In The Hare Krishna Explosion, Hayagriva maharaj writes that once when Srila prabhupada visited Muir woods in San Francisco with his disciples, he enlightened them that the souls that were now standing as tall Redwood trees were too much engrossed in sexual pleasures in their previous lives. Their rebirth as trees was a result of their over indulgence in sex.

Srimad Bhagavatam reveals how the two sons of Kubera were turned into trees when they behaved shamelessly in Narada muni’s presence. Those who like to flaunt their naked bodies are given the bodies of trees in their next lives. This is to teach them what it is to be naked under the sky all their lives. The trees have to tolerate all types of weather conditions. They even have to bear with human onslaught on them. The life of a tree teaches a soul’s tolerance and penance. It teaches us not to be extravagant with our dark desires, rather we should be miser in fulfilling them. Just like we are conscious about spending our money only on the things we really need, we should be contemplative about whether sex is for pleasure or for procreation. We like to spend our money not only on the right things but in the right way too. This should be our approach about using our bodies as well.

His Holiness Radhanath maharaj teaches us that although the roots of Redwood trees are not deep in the earth, these trees have been in Muir woods at their respective places since thousand of years. In their lifetimes many kings of the world were born and died. They won and lost many wars, marked boundaries and removed them. History changed so many times in the lifetimes of the Redwood trees, and it will keep changing. Maharaj teaches us that the strength of these trees lies in their unity. These trees have shallow root system, but their roots are intertwined with the roots of other Redwood trees, 100 feet from the base.
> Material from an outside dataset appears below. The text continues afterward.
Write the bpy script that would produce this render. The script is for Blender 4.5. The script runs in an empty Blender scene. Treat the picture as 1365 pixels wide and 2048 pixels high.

Like these trees we should be together through thick and thin in life. No matter what, we shouldn’t cut our roots that are intertwined with roots of other devotees through Bhakti.

The acharyas show us different aspects of the truth in a bonfide way. They teach us how to assimilate our understanding and apply it to improve our devotion. May lord Krishna bestow us with the ability to see things as our acharyas want us to see.